**Problem details**
Restate the material word for word and leave out anything that is a picture.

** Begin **

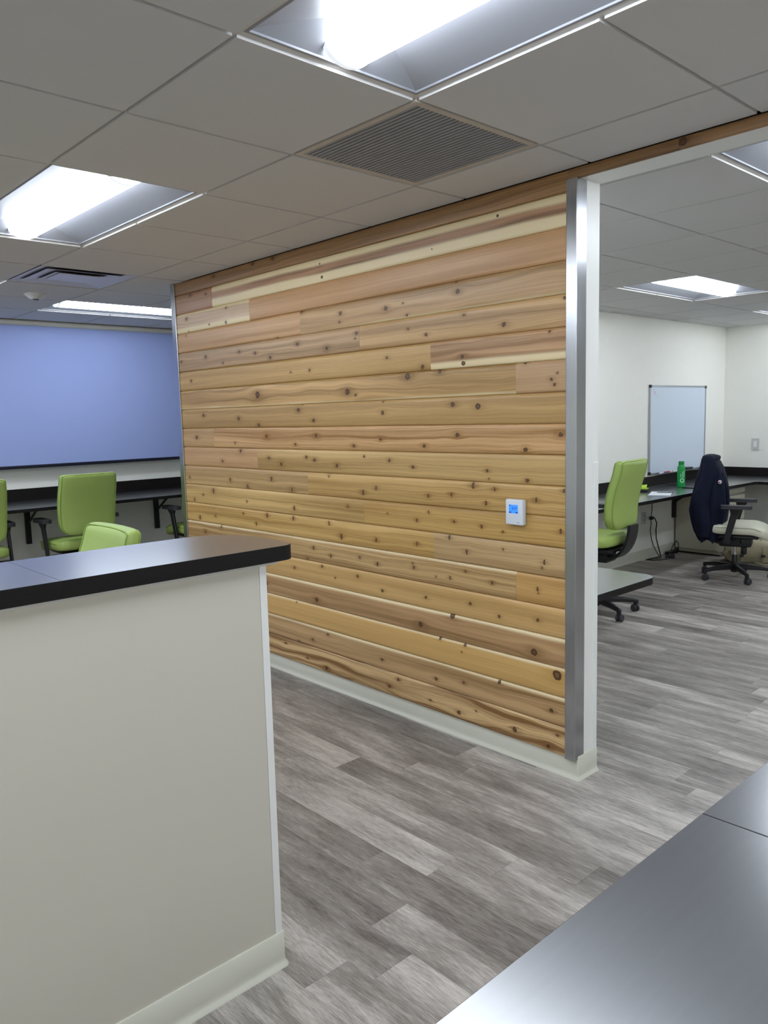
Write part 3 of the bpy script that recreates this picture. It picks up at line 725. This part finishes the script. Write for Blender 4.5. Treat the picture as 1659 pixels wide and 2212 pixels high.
def chair(label, loc, heading, legs0, seat, cover='green', back_h=0.50, lean=0.11, W=0.46, arms=True, group='green task chairs with black bases'):
    t = empty('office_chair', (loc[0], loc[1], 0), math.radians(heading), label=label, category='chair')
    if group: t['group'] = group
    V, P = cover + '_vinyl', cover + '_piping'
    for k in range(5):
        a = math.radians(legs0 - heading + 72 * k); ca, sa = math.cos(a), math.sin(a)
        b = B(); bar(b, (0.025 * ca, 0.025 * sa, 0.105), (0.20 * ca, 0.20 * sa, 0.098), 0.058, 0.05, 0.044, 0.036)
        bar(b, (0.198 * ca, 0.198 * sa, 0.0985), (0.31 * ca, 0.31 * sa, 0.084), 0.044, 0.036, 0.03, 0.026)
        b.lathe([(0.016, 0.062), (0.017, 0.07), (0.017, 0.092), (0.012, 0.096)], 12, (0.305 * ca, 0.305 * sa, 0))
        leg = obj('base_leg', b.me(True, 40), 'black_plastic', t)
        b = B(); ta = a + 0.5
        cx, cy = 0.305 * ca - 0.012 * math.sin(ta), 0.305 * sa + 0.012 * math.cos(ta)
        for s in (-1, 1):
            tb = B(); tb.lathe([(0.006, -0.0085), (0.024, -0.0085), (0.0275, -0.005), (0.0275, 0.005), (0.024, 0.0085), (0.006, 0.0085)], 20, (0, s * 0.0145, 0), 'y')
            m4 = Matrix.Translation((cx, cy, 0.0277)) @ Matrix.Rotation(ta + math.pi / 2, 4, 'Z')
            bmesh.ops.transform(tb.b, matrix=m4, verts=tb.b.verts[:]); b.merge(tb.b)
        b.box(-0.014, 0.014, -0.0055, 0.0055, 0.020, 0.064, bev=0.002, mtx=Matrix.Translation((cx, cy, 0)) @ Matrix.Rotation(ta + math.pi / 2, 4, 'Z'))
        obj('caster', b.me(True, 40), 'dark_grey_plastic', leg)
    obj('hub', B().lathe([(0.030, 0.06), (0.038, 0.075), (0.038, 0.128), (0.032, 0.136)], 20).me(True, 40), 'black_plastic', t)
    obj('gas_column', B().lathe([(0.023, 0.055), (0.025, 0.06), (0.025, seat - 0.30), (0.022, seat - 0.295)], 18).me(True, 40), 'black_plastic', t)
    obj('piston', B().lathe([(0.014, seat - 0.297), (0.014, seat - 0.21)], 16).me(True, 40), 'chrome', t)
    b = B(); b.box(-0.13, 0.14, -0.085, 0.085, seat - 0.215, seat - 0.125, bev=0.02)
    b.box(-0.19, 0.20, -0.17, 0.17, seat - 0.128, seat - 0.098, bev=0.012)
    mech = obj('tilt_mechanism', b.me(True, 40), 'black_plastic', t)
    obj('tension_knob', B().lathe([(0.020, seat - 0.285), (0.024, seat - 0.275), (0.024, seat - 0.22), (0.02, seat - 0.21)], 16, (0.075, -0.02, 0)).me(True, 40), 'black_plastic', mech)
    obj('lever', B().tube([(0.05, -0.08, seat - 0.15), (0.06, -0.20, seat - 0.155), (0.075, -0.245, seat - 0.16)], 0.006, 8).me(True), 'black_plastic', mech)
    b = B(); rs = []
    for q in range(9):
        a = q / 8; ang = a * math.pi / 2
        x = -0.12 - 0.155 * math.sin(ang) ; z = seat - 0.17 + 0.26 * (1 - math.cos(ang)) * 0.95
        w = 0.085 - 0.015 * a; hh = 0.022
        nx, nz = -math.sin(ang), math.cos(ang)
        rs.append([(x - 0 * nx, -w, z), (x + hh * -math.sin(ang), -w, z - hh * math.cos(ang)), (x + hh * -math.sin(ang), w, z - hh * math.cos(ang)), (x, w, z)])
    b.rings(rs); obj('back_bracket', b.me(True, 40), 'black_plastic', t)
    st = obj('seat', seat_me(seat, 0.50, 0.49, 0.09), V, t)
    L = [(-0.14 + 0.36 * q / 8, None) for q in range(9)]
    for s in (-1, 1):
        obj('piping', B().tube([(x, s * 0.2485, seat - 0.022 - 0.055 * max(0, ((x + 0.21) / 0.49 - 0.68) / 0.32) ** 2) for x, _ in L], 0.0028, 6).me(True), P, st)
    zb = seat + 0.045
    bk = obj('backrest', backrest_me(zb, back_h, W, 0.075, lean), V, t)
    for side in (-1, 1): obj('piping', piping_me(zb, back_h, W, 0.075, lean, side), P, bk)
    if arms:
        for s in (-1, 1):
            y = s * 0.285
            b = B(); bar(b, (-0.03, s * 0.15, seat - 0.135), (-0.035, y, seat - 0.135), 0.055, 0.022, 0.055, 0.022)
            bar(b, (-0.05, y, seat - 0.15), (0.012, y, seat + 0.105), 0.020, 0.050, 0.024, 0.056)
            bar(b, (0.010, y, seat + 0.10), (0.020, y, seat + 0.150), 0.024, 0.056, 0.045, 0.10)
            arm = obj('arm', b.me(True, 40), 'black_plastic', t)
            obj('arm_pad', B().prism(rpoly(-0.10, 0.15, y - 0.042, y + 0.042, [0.035] * 4, 6), seat + 0.148, seat + 0.178).me(True, 50), 'dark_grey_plastic', arm)
    return t
chair('green vinyl task chair at the office desk, facing the whiteboard wall', (-1.49, 3.36), 186, 46, 0.615, lean=0.070, W=0.44)
chair('green vinyl task chair seen from behind, whole in front of the far desk', (-4.88, 0.82), 180, 20, 0.57, lean=0.075)
chair('green vinyl task chair cut by the left picture edge', (-4.95, -0.01), 176, 50, 0.57)
chair('green vinyl task chair mostly hidden behind the far end of the cedar partition', (-4.87, 1.97), 182, 10, 0.57)
chair('green vinyl task chair whose back just shows over the dark counter top', (-1.49, -0.665), -92, 30, 0.54, lean=0.11)
bc = chair('beige vinyl task chair with a navy jacket over its back', (-1.25, 5.23), 18, -48, 0.505, 'beige', back_h=0.46, lean=0.035, W=0.38, group=None)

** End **

**Correct response**
Write part 3 of the bpy script that recreates this picture. It picks up at line 725. This part finishes the script. Write for Blender 4.5. Treat the picture as 1659 pixels wide and 2212 pixels high.
def chair(label, loc, heading, legs0, seat, cover='green', back_h=0.50, lean=0.11, W=0.46, arms=True, group='green task chairs with black bases'):
    t = empty('office_chair', (loc[0], loc[1], 0), math.radians(heading), label=label, category='chair')
    if group: t['group'] = group
    V, P = cover + '_vinyl', cover + '_piping'
    for k in range(5):
        a = math.radians(legs0 - heading + 72 * k); ca, sa = math.cos(a), math.sin(a)
        b = B(); bar(b, (0.025 * ca, 0.025 * sa, 0.105), (0.20 * ca, 0.20 * sa, 0.098), 0.058, 0.05, 0.044, 0.036)
        bar(b, (0.198 * ca, 0.198 * sa, 0.0985), (0.31 * ca, 0.31 * sa, 0.084), 0.044, 0.036, 0.03, 0.026)
        b.lathe([(0.016, 0.062), (0.017, 0.07), (0.017, 0.092), (0.012, 0.096)], 12, (0.305 * ca, 0.305 * sa, 0))
        leg = obj('base_leg', b.me(True, 40), 'black_plastic', t)
        b = B(); ta = a + 0.5
        cx, cy = 0.305 * ca - 0.012 * math.sin(ta), 0.305 * sa + 0.012 * math.cos(ta)
        for s in (-1, 1):
            tb = B(); tb.lathe([(0.006, -0.0085), (0.024, -0.0085), (0.0275, -0.005), (0.0275, 0.005), (0.024, 0.0085), (0.006, 0.0085)], 20, (0, s * 0.0145, 0), 'y')
            m4 = Matrix.Translation((cx, cy, 0.0277)) @ Matrix.Rotation(ta + math.pi / 2, 4, 'Z')
            bmesh.ops.transform(tb.b, matrix=m4, verts=tb.b.verts[:]); b.merge(tb.b)
        b.box(-0.014, 0.014, -0.0055, 0.0055, 0.020, 0.064, bev=0.002, mtx=Matrix.Translation((cx, cy, 0)) @ Matrix.Rotation(ta + math.pi / 2, 4, 'Z'))
        obj('caster', b.me(True, 40), 'dark_grey_plastic', leg)
    obj('hub', B().lathe([(0.030, 0.06), (0.038, 0.075), (0.038, 0.128), (0.032, 0.136)], 20).me(True, 40), 'black_plastic', t)
    obj('gas_column', B().lathe([(0.023, 0.055), (0.025, 0.06), (0.025, seat - 0.30), (0.022, seat - 0.295)], 18).me(True, 40), 'black_plastic', t)
    obj('piston', B().lathe([(0.014, seat - 0.297), (0.014, seat - 0.21)], 16).me(True, 40), 'chrome', t)
    b = B(); b.box(-0.13, 0.14, -0.085, 0.085, seat - 0.215, seat - 0.125, bev=0.02)
    b.box(-0.19, 0.20, -0.17, 0.17, seat - 0.128, seat - 0.098, bev=0.012)
    mech = obj('tilt_mechanism', b.me(True, 40), 'black_plastic', t)
    obj('tension_knob', B().lathe([(0.020, seat - 0.285), (0.024, seat - 0.275), (0.024, seat - 0.22), (0.02, seat - 0.21)], 16, (0.075, -0.02, 0)).me(True, 40), 'black_plastic', mech)
    obj('lever', B().tube([(0.05, -0.08, seat - 0.15), (0.06, -0.20, seat - 0.155), (0.075, -0.245, seat - 0.16)], 0.006, 8).me(True), 'black_plastic', mech)
    b = B(); rs = []
    for q in range(9):
        a = q / 8; ang = a * math.pi / 2
        x = -0.12 - 0.155 * math.sin(ang) ; z = seat - 0.17 + 0.26 * (1 - math.cos(ang)) * 0.95
        w = 0.085 - 0.015 * a; hh = 0.022
        nx, nz = -math.sin(ang), math.cos(ang)
        rs.append([(x - 0 * nx, -w, z), (x + hh * -math.sin(ang), -w, z - hh * math.cos(ang)), (x + hh * -math.sin(ang), w, z - hh * math.cos(ang)), (x, w, z)])
    b.rings(rs); obj('back_bracket', b.me(True, 40), 'black_plastic', t)
    st = obj('seat', seat_me(seat, 0.50, 0.49, 0.09), V, t)
    L = [(-0.14 + 0.36 * q / 8, None) for q in range(9)]
    for s in (-1, 1):
        obj('piping', B().tube([(x, s * 0.2485, seat - 0.022 - 0.055 * max(0, ((x + 0.21) / 0.49 - 0.68) / 0.32) ** 2) for x, _ in L], 0.0028, 6).me(True), P, st)
    zb = seat + 0.045
    bk = obj('backrest', backrest_me(zb, back_h, W, 0.075, lean), V, t)
    for side in (-1, 1): obj('piping', piping_me(zb, back_h, W, 0.075, lean, side), P, bk)
    if arms:
        for s in (-1, 1):
            y = s * 0.285
            b = B(); bar(b, (-0.03, s * 0.15, seat - 0.135), (-0.035, y, seat - 0.135), 0.055, 0.022, 0.055, 0.022)
            bar(b, (-0.05, y, seat - 0.15), (0.012, y, seat + 0.105), 0.020, 0.050, 0.024, 0.056)
            bar(b, (0.010, y, seat + 0.10), (0.020, y, seat + 0.150), 0.024, 0.056, 0.045, 0.10)
            arm = obj('arm', b.me(True, 40), 'black_plastic', t)
            obj('arm_pad', B().prism(rpoly(-0.10, 0.15, y - 0.042, y + 0.042, [0.035] * 4, 6), seat + 0.148, seat + 0.178).me(True, 50), 'dark_grey_plastic', arm)
    return t
chair('green vinyl task chair at the office desk, facing the whiteboard wall', (-1.49, 3.36), 186, 46, 0.615, lean=0.070, W=0.44)
chair('green vinyl task chair seen from behind, whole in front of the far desk', (-4.88, 0.82), 180, 20, 0.57, lean=0.075)
chair('green vinyl task chair cut by the left picture edge', (-4.95, -0.01), 176, 50, 0.57)
chair('green vinyl task chair mostly hidden behind the far end of the cedar partition', (-4.87, 1.97), 182, 10, 0.57)
chair('green vinyl task chair whose back just shows over the dark counter top', (-1.49, -0.665), -92, 30, 0.54, lean=0.11)
bc = chair('beige vinyl task chair with a navy jacket over its back', (-1.25, 5.23), 18, -48, 0.505, 'beige', back_h=0.46, lean=0.035, W=0.38, group=None)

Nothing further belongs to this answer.